May 31, 2011

Ohio State and Student Athletes

Ohio State and Student Athletes.

Well it has finally hit the fan. OSU has been in trouble before with much the same scenario. Buckeye legend Woody Hayes in the fifties got the university in trouble by giving his athletes loans to make rent payments and other incidental expenses needed to remain a student athlete. Woody got caught but he survived and coached on until his demons got the best of him and he lashed out physically at one of his opponents players in a moment of peak which started his last days at his beloved OSU as coach.

Not to belabor the facts of aid to student/athletes, nor try to ignore the wrong doing, because it is indeed a breaking of the laws of the NCAA, but a problem we do have.

We have athletes who are the prime movers of millions of dollars into the till of the athletic department hence the university itself. Enough money is generated each year to build new buildings, endow scholarships to aid future doctors, scientists and a full range of worthy fields of endeavor.

The amount of money generated just from OSU paraphernalia such as hats, sweaters and God knows what else as long as it has the OSU logo on it would range in the millions.

Who are these student/athletes who have the sporting abilities needed to bring his chosen school to such national attention that wearing a hat with the schools logo on it adds cache to the wearer.
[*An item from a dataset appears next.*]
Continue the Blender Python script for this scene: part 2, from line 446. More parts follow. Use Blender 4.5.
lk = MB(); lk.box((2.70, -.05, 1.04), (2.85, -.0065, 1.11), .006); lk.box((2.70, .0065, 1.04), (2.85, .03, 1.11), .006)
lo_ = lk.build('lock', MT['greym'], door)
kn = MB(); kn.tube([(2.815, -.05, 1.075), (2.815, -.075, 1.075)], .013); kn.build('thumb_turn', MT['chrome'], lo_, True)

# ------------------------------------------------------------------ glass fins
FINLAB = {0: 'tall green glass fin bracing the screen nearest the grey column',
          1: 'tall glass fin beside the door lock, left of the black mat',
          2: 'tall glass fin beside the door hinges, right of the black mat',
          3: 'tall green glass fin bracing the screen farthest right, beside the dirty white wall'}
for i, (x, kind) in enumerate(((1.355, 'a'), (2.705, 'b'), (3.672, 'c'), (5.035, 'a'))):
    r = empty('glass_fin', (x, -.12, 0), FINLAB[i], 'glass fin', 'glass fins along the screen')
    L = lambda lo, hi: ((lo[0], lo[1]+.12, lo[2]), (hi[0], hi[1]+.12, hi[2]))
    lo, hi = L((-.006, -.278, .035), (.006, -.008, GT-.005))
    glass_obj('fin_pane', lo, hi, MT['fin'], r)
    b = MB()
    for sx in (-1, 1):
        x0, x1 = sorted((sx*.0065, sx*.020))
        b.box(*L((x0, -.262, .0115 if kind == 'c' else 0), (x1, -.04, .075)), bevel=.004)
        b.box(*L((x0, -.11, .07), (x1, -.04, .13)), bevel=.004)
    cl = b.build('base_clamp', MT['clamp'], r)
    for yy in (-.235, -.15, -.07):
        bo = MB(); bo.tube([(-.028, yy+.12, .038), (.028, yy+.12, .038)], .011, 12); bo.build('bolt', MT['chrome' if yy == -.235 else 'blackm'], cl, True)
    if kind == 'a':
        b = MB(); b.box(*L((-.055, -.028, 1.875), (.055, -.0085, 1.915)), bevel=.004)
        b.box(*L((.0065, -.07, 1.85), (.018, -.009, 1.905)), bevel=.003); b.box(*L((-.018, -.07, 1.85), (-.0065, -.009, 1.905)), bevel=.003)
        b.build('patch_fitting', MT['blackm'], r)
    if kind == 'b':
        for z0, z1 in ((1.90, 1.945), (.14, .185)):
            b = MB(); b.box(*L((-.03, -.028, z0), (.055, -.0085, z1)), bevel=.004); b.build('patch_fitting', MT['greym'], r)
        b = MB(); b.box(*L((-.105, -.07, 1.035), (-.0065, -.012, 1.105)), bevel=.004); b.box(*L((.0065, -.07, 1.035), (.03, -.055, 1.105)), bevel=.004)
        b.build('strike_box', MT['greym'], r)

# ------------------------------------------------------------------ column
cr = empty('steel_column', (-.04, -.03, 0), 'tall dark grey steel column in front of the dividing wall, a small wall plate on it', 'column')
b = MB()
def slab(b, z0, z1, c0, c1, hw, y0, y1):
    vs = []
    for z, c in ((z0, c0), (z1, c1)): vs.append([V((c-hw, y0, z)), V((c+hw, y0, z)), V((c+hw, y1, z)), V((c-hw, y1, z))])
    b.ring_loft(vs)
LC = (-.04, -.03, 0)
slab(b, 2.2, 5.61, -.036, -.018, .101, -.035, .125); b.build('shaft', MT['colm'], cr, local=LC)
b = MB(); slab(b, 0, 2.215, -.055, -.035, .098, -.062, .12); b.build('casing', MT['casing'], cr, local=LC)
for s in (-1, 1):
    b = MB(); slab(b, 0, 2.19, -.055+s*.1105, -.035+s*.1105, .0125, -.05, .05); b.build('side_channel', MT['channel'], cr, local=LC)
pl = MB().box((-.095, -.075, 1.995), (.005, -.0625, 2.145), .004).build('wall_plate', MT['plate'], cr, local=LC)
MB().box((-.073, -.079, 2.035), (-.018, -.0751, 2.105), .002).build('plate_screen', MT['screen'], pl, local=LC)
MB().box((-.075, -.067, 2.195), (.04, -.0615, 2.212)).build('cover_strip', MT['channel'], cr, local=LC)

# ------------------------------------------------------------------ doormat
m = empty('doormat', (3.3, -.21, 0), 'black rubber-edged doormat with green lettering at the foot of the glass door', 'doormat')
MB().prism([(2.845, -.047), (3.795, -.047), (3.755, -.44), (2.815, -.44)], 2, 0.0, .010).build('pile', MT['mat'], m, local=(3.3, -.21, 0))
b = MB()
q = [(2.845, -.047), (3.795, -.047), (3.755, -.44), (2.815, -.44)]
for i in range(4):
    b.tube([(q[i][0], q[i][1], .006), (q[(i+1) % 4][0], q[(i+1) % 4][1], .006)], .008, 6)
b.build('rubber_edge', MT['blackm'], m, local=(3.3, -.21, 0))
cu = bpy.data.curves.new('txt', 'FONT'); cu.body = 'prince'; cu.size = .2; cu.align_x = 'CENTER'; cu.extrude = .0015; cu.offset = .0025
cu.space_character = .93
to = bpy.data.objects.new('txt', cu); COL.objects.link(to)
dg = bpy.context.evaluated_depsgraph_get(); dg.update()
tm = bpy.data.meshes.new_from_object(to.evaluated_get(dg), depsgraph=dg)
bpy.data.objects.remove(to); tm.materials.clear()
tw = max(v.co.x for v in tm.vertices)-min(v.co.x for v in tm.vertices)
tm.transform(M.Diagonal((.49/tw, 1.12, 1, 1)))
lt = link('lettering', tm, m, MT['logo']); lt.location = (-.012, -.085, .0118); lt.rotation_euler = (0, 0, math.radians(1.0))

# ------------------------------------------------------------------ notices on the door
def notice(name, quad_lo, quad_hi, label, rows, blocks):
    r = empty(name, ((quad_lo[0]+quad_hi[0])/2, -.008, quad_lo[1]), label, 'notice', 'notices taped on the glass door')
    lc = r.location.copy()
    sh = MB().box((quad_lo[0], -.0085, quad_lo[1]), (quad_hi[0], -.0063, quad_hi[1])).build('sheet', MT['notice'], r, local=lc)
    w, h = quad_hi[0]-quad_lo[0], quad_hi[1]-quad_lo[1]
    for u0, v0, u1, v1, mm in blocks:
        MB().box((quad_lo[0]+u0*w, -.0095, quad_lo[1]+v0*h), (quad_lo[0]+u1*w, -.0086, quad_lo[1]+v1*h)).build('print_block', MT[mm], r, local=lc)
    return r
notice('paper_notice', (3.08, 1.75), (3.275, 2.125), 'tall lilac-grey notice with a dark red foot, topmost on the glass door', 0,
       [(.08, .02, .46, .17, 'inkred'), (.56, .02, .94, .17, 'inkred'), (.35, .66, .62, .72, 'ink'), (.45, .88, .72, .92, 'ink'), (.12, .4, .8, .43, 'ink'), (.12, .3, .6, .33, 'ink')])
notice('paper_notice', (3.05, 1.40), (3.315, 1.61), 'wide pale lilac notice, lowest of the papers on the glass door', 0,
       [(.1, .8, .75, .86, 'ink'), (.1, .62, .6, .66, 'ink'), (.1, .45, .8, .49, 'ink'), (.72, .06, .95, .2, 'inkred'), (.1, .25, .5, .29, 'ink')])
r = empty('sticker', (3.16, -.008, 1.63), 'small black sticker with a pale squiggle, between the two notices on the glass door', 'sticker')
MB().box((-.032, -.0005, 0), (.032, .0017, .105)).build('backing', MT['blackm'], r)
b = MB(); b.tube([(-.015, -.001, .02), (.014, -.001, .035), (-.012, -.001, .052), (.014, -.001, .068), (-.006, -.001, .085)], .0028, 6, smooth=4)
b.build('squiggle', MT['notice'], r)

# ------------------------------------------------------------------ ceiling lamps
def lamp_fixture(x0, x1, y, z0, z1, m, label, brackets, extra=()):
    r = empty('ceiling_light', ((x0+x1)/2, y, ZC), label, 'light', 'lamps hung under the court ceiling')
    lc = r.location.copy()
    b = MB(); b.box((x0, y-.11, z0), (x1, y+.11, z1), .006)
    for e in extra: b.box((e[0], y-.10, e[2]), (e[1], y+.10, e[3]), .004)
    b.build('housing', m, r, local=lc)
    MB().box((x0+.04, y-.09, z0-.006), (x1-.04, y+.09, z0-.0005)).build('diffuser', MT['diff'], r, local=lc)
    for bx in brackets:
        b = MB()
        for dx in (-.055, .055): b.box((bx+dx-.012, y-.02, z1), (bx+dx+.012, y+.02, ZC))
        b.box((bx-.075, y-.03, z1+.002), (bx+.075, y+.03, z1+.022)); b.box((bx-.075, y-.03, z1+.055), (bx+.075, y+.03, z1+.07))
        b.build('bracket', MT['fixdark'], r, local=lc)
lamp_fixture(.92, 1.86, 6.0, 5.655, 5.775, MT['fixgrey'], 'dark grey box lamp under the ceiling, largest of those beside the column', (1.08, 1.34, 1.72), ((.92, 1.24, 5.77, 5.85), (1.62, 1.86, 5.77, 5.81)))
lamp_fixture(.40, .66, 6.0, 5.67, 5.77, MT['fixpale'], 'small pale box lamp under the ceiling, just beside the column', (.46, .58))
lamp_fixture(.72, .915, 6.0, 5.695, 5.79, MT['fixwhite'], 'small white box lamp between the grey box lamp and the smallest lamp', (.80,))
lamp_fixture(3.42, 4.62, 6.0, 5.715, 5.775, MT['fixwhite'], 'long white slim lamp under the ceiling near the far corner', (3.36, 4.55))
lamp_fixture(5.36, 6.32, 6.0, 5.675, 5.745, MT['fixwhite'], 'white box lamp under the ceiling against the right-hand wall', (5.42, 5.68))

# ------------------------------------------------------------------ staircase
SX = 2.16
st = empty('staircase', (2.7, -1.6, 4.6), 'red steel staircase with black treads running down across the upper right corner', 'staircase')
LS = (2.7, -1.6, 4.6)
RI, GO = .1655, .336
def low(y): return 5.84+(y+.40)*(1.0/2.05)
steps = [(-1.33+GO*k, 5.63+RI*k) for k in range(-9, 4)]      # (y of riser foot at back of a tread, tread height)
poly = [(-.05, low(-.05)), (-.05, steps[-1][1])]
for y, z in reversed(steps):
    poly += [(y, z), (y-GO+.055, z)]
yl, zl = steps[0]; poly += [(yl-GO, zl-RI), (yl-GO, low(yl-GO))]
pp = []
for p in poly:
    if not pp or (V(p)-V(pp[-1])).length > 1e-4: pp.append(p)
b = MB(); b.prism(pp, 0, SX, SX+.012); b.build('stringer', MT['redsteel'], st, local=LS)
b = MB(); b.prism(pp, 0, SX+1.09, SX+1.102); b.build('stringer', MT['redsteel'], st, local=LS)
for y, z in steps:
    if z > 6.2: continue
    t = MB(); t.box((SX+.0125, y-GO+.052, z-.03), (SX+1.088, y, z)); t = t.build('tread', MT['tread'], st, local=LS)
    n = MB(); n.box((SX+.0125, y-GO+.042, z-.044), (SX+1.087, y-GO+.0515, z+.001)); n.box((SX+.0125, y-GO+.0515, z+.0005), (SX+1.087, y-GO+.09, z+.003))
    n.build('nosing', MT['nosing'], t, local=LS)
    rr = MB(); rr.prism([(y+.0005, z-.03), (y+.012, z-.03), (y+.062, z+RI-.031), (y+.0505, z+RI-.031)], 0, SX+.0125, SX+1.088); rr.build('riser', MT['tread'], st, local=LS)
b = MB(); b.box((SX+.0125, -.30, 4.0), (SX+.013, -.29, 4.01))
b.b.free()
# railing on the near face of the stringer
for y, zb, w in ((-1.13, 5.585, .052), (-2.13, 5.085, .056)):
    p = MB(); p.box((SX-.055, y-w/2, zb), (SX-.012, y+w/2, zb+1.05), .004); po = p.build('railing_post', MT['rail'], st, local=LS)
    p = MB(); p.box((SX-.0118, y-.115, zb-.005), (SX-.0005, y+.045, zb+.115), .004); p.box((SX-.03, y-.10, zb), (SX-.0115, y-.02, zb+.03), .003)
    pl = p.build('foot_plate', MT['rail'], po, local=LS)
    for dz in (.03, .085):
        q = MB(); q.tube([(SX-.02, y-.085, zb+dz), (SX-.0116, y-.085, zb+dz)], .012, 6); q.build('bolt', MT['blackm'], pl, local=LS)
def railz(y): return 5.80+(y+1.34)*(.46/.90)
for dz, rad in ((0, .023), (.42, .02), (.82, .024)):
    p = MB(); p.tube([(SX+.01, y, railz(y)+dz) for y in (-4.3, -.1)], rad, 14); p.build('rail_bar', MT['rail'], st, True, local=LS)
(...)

It validates the wearers ability to pick the best team to be associated with.

These people who can move a hundred thousand people each Saturday into a stadium to watch his every move, to cheer his good moves, or groan and commiserate with ill fortune when it might happen. These are the student/athletes who for the price of one paid for scholarship enable the university to rake in untold millions. The student/athlete who throws his body one hundred percent every day with the guarantee of a college degree if he finishes, or a broken body for the rest of his life if he doesn't. A professional career is the carrot dangled for the super achievers, but they are for only a few. For most it is a memory of what might have been.

For these student/athletes it is incumbent upon the governing bodies of college sport and its universities to find an equitable solution for these young men who give their all for their sport and for an impossible dream of what might be to enable him to compete honestly and to enjoy the fruits of his labor.